What is required :: Skipping all pictures, set down the lines of the listing from the first through the one with "except Exception: pass".
'''
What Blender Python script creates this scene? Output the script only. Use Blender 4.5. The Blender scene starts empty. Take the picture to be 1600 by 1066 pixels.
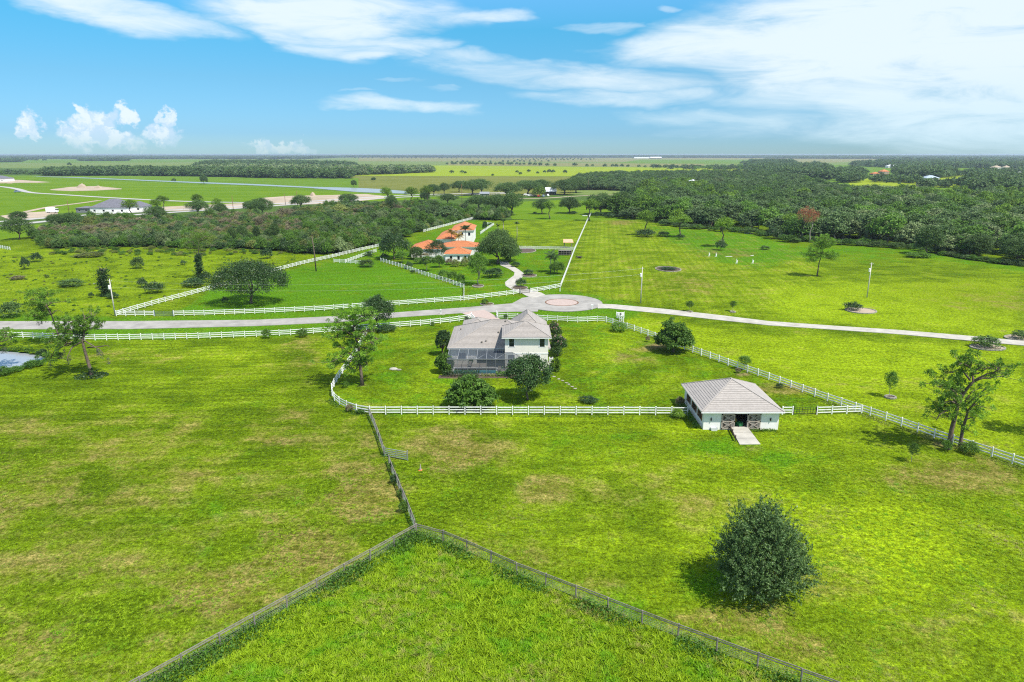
import bpy, math, random
import numpy as np
from math import radians as R, sin, cos, tan, atan, pi
random.seed(7)
S = bpy.context.scene
COL = S.collection
# ------------------------------------------------------------------ camera
CAM_H, FPX = 38.7, 1067.0
PITCH = atan(292.0 / FPX)
cp, sp = cos(PITCH), sin(PITCH)
cam_d = bpy.data.cameras.new('camera'); cam = bpy.data.objects.new('camera', cam_d); COL.objects.link(cam)
cam.location = (0, 0, CAM_H); cam.rotation_euler = (pi / 2 - PITCH, 0, 0)
cam_d.sensor_width = 36; cam_d.lens = 36 * FPX / 1600; cam_d.clip_start = 0.5; cam_d.clip_end = 60000
S.camera = cam
# ------------------------------------------------------------------ light
SUN_EL, SUN_AZ = R(58), math.atan2(0.74, -0.67)      # azimuth measured from +Y towards +X
sd = bpy.data.lights.new('sun', 'SUN'); sd.energy = 4.0; sd.angle = R(0.53); sd.color = (1, 0.95, 0.87)
so = bpy.data.objects.new('sun', sd); COL.objects.link(so)
sv = (sin(SUN_AZ) * cos(SUN_EL), cos(SUN_AZ) * cos(SUN_EL), sin(SUN_EL))
import mathutils
so.rotation_euler = mathutils.Vector(sv).to_track_quat('Z', 'Y').to_euler(); so.location = (60, -60, 200)
vs = S.view_settings
vs.view_transform = 'Standard'; vs.look = 'None'; vs.gamma = 1; vs.use_curve_mapping = False; vs.exposure = 0.82
try:
    S.cycles.use_denoising = False; S.cycles.filter_width = 1.15; S.cycles.max_bounces = 6; S.cycles.diffuse_bounces = 3; S.cycles.transparent_max_bounces = 10
    S.cycles.volume_bounces = 0; S.cycles.sample_clamp_indirect = 4
except Exception: pass

# photograph pixel <-> place (only to read positions off the photograph; everything is placed in metres)
def ray(px, py):
    u, v = (px - 800) / FPX, (533 - py) / FPX
    return u, cp + v * sp, -sp + v * cp
def G(px, py, z=0.0):
    x, y, w = ray(px, py); t = (CAM_H - z) / -w
    return x * t, y * t
def XZ(px, py, Y):
    x, y, w = ray(px, py); t = Y / y
    return x * t, CAM_H + w * t
def depth(x, y, z=0): return y * cp + (CAM_H - z) * sp
def proj(x, y, z=0):
    d = depth(x, y, z); return 800 + FPX * x / d, 533 - FPX * ((z - CAM_H) * cp + y * sp) / d

# ------------------------------------------------------------------ world: sky and clouds
W = bpy.data.worlds.new('World'); S.world = W; W.use_nodes = True
nt = W.node_tree; nt.nodes.clear(); N = nt.nodes.new; LK = nt.links.new
def nmath(nt, op, a, b=None, c=None, clamp=False):
    n = nt.nodes.new('ShaderNodeMath'); n.operation = op; n.use_clamp = clamp
    for i, v in enumerate((a, b, c)):
        if v is None: continue
        if isinstance(v, (int, float)): n.inputs[i].default_value = v
        else: nt.links.new(v, n.inputs[i])
    return n.outputs[0]
def nrange(nt, v, a, b, c=0.0, d=1.0, smooth=True):
    n = nt.nodes.new('ShaderNodeMapRange'); n.interpolation_type = 'SMOOTHSTEP' if smooth else 'LINEAR'
    nt.links.new(v, n.inputs[0])
    for i, q in enumerate((a, b, c, d)): n.inputs[1 + i].default_value = q
    return n.outputs[0]
def nmix(nt, f, a, b, mode='MIX'):
    n = nt.nodes.new('ShaderNodeMix'); n.data_type = 'RGBA'; n.blend_type = mode
    for i, v in ((0, f), (6, a), (7, b)):
        if isinstance(v, (int, float)): n.inputs[i].default_value = v
        elif isinstance(v, tuple): n.inputs[i].default_value = (*v, 1) if len(v) == 3 else v
        else: nt.links.new(v, n.inputs[i])
    return n.outputs[2]
def nnoise(nt, vec, scale, detail=4, rough=0.5, dist=0.0):
    n = nt.nodes.new('ShaderNodeTexNoise'); n.inputs['Scale'].default_value = scale
    n.inputs['Detail'].default_value = detail; n.inputs['Roughness'].default_value = rough
    n.inputs['Distortion'].default_value = dist
    if vec is not None: nt.links.new(vec, n.inputs['Vector'])
    return n
def nvec(nt, x, y, z=0.0):
    n = nt.nodes.new('ShaderNodeCombineXYZ')
    for i, v in enumerate((x, y, z)):
        if isinstance(v, (int, float)): n.inputs[i].default_value = v
        else: nt.links.new(v, n.inputs[i])
    return n.outputs[0]
sky = N('ShaderNodeTexSky'); sky.sky_type = 'NISHITA'; sky.sun_disc = False
sky.sun_elevation = SUN_EL; sky.sun_rotation = SUN_AZ; sky.altitude = 0; sky.air_density = 1.0; sky.dust_density = 0.3; sky.ozone_density = 3.0
tc = N('ShaderNodeTexCoord'); sx = N('ShaderNodeSeparateXYZ'); LK(tc.outputs['Generated'], sx.inputs[0])
az = nmath(nt, 'ARCTAN2', sx.outputs[0], sx.outputs[1]); el = nmath(nt, 'ARCSINE', sx.outputs[2])
def ang(px, py):
    x, y, w = ray(px, py); return math.atan2(x, y), math.asin(w / math.sqrt(x * x + y * y + w * w))
ae = nvec(nt, az, el)
wn = nnoise(nt, nvec(nt, nmath(nt, 'MULTIPLY', az, 5), nmath(nt, 'MULTIPLY', el, 16)), 1.0, 5, 0.55)
wsep = N('ShaderNodeSeparateColor'); LK(wn.outputs['Color'], wsep.inputs[0])
azw = nmath(nt, 'ADD', az, nmath(nt, 'MULTIPLY', nmath(nt, 'SUBTRACT', wsep.outputs[0], 0.5), 0.26))
elw = nmath(nt, 'ADD', el, nmath(nt, 'MULTIPLY', nmath(nt, 'SUBTRACT', wsep.outputs[1], 0.5), 0.055))
def blobs(lst, ax, ey):
    tot = None
    for (px, py, rx, ry, st, *rot) in lst:
        a0, e0 = ang(px, py); ra, re = rx / FPX, ry / FPX * 0.95
        k = -tan(R(rot[0])) if rot else 0.0
        dx = nmath(nt, 'SUBTRACT', ax, a0)
        dy = nmath(nt, 'SUBTRACT', ey, e0)
        if k: dy = nmath(nt, 'SUBTRACT', dy, nmath(nt, 'MULTIPLY', dx, k))
        q = nmath(nt, 'ADD', nmath(nt, 'POWER', nmath(nt, 'ABSOLUTE', nmath(nt, 'DIVIDE', dx, ra)), 2.0),
                  nmath(nt, 'POWER', nmath(nt, 'ABSOLUTE', nmath(nt, 'DIVIDE', dy, re)), 2.0))
        m = nrange(nt, q, 1.6, 0.0, 0, st)
        tot = m if tot is None else nmath(nt, 'MAXIMUM', tot, m)
    return tot
HIGH = [(180, 12, 150, 24, 1.0, 8), (260, 38, 90, 14, .8, 5), (520, 20, 210, 42, 1.1), (560, 70, 130, 20, .95), (450, 55, 110, 22, .9, 12), (760, 18, 90, 16, .8),
        (940, 40, 60, 10, .6), (760, 100, 160, 14, .7, 4), (900, 120, 260, 22, .75, 4), (1000, 155, 200, 18, .75, 2), (615, 168, 115, 13, .9, 3), (690, 137, 40, 5, .5), (600, 124, 45, 4, .45),
        (1200, 60, 240, 50, 1.1, -3), (1420, 60, 330, 90, 1.3), (1560, 110, 260, 110, 1.2), (1300, 150, 260, 30, .75), (1150, 190, 190, 14, .65, 3), (1420, 185, 330, 40, .8), (1600, 200, 160, 40, .7),
        (980, 75, 90, 8, .5), (520, 147, 30, 3, .5), (1040, 8, 30, 6, .6), (1350, 15, 250, 30, 1.0), (1100, 205, 130, 9, .5)]
hb = blobs(HIGH, azw, elw)
st1 = nnoise(nt, nvec(nt, nmath(nt, 'ADD', nmath(nt, 'MULTIPLY', az, 7), nmath(nt, 'MULTIPLY', el, 5)), nmath(nt, 'MULTIPLY', el, 34)), 1.0, 8, 0.62, 0.6).outputs[0]
gen = nnoise(nt, nvec(nt, nmath(nt, 'MULTIPLY', az, 2.2), nmath(nt, 'MULTIPLY', el, 5)), 1.3, 5, 0.55).outputs[0]
outm = nmath(nt, 'MAXIMUM', nrange(nt, el, 0.21, 0.34), nrange(nt, nmath(nt, 'ABSOLUTE', az), 0.68, 0.95))
genm = nmath(nt, 'MULTIPLY', nrange(nt, gen, 0.36, 0.62, 0, 1.0), outm)
hb = nmath(nt, 'MAXIMUM', hb, genm)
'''
Answer to this task ::
What Blender Python script creates this scene? Output the script only. Use Blender 4.5. The Blender scene starts empty. Take the picture to be 1600 by 1066 pixels.
import bpy, math, random
import numpy as np
from math import radians as R, sin, cos, tan, atan, pi
random.seed(7)
S = bpy.context.scene
COL = S.collection
# ------------------------------------------------------------------ camera
CAM_H, FPX = 38.7, 1067.0
PITCH = atan(292.0 / FPX)
cp, sp = cos(PITCH), sin(PITCH)
cam_d = bpy.data.cameras.new('camera'); cam = bpy.data.objects.new('camera', cam_d); COL.objects.link(cam)
cam.location = (0, 0, CAM_H); cam.rotation_euler = (pi / 2 - PITCH, 0, 0)
cam_d.sensor_width = 36; cam_d.lens = 36 * FPX / 1600; cam_d.clip_start = 0.5; cam_d.clip_end = 60000
S.camera = cam
# ------------------------------------------------------------------ light
SUN_EL, SUN_AZ = R(58), math.atan2(0.74, -0.67)      # azimuth measured from +Y towards +X
sd = bpy.data.lights.new('sun', 'SUN'); sd.energy = 4.0; sd.angle = R(0.53); sd.color = (1, 0.95, 0.87)
so = bpy.data.objects.new('sun', sd); COL.objects.link(so)
sv = (sin(SUN_AZ) * cos(SUN_EL), cos(SUN_AZ) * cos(SUN_EL), sin(SUN_EL))
import mathutils
so.rotation_euler = mathutils.Vector(sv).to_track_quat('Z', 'Y').to_euler(); so.location = (60, -60, 200)
vs = S.view_settings
vs.view_transform = 'Standard'; vs.look = 'None'; vs.gamma = 1; vs.use_curve_mapping = False; vs.exposure = 0.82
try:
    S.cycles.use_denoising = False; S.cycles.filter_width = 1.15; S.cycles.max_bounces = 6; S.cycles.diffuse_bounces = 3; S.cycles.transparent_max_bounces = 10
    S.cycles.volume_bounces = 0; S.cycles.sample_clamp_indirect = 4
except Exception: pass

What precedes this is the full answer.